Очевидно, из-за этого одного, за сотни верст, рискуя замерзнуть или попасться в руки правосудия, не пошли бы эти холодные, голодные, передвигающиеся только ночью, а дни проводящие где-нибудь на задах или в банях, если пустят.
Тянет этот обездоленный люд ласка этого жертвователя, видящего в них таких же, как и он, людей, тянет свидеться друг с другом и узнать все новости таежной жизни.
Как-то раз я проезжал здесь перед благовещением, и ямщики наотрез отказались везти меня ночью:
– Никак нельзя: ни узды, ни креста нет на нем, – как-никак, бродяжка, бродяжка и есть.

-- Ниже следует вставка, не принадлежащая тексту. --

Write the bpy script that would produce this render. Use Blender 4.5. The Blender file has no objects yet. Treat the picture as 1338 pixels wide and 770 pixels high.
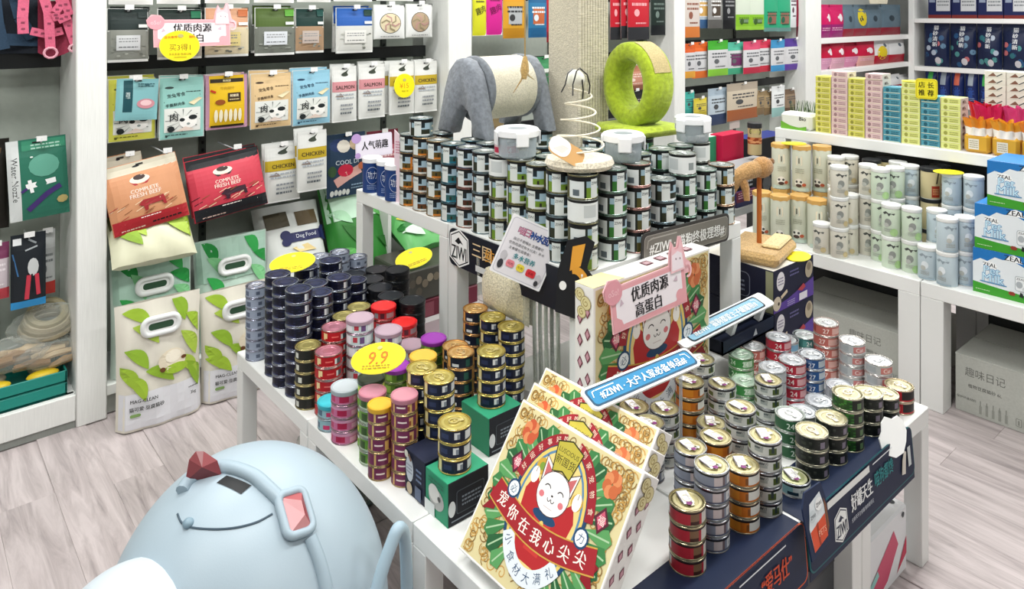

Я знаком с этими темными фигурами бывшего большого сибирского тракта. По два, по три бредут они, сгорбленные, с котомкой за плечами, с чайником, с громадной сучковатой палкой. То стоит и смотрит на вас, а то вдруг неожиданно покажется из лесной чащи.
В блеске солнца и веселого дня он вызывает сожаление, и ямщик, вздыхая, говорит:
– Несчастная душа.
Но ночью страшна его темная фигура, и рассказы ямщика об их проделках рисуют уже не человека, а зверя и самого страшного – человека, потерявшего себя.
И сколько их стоят и смотрят – темные точки на светлом фоне, загадочные иероглифы Сибири.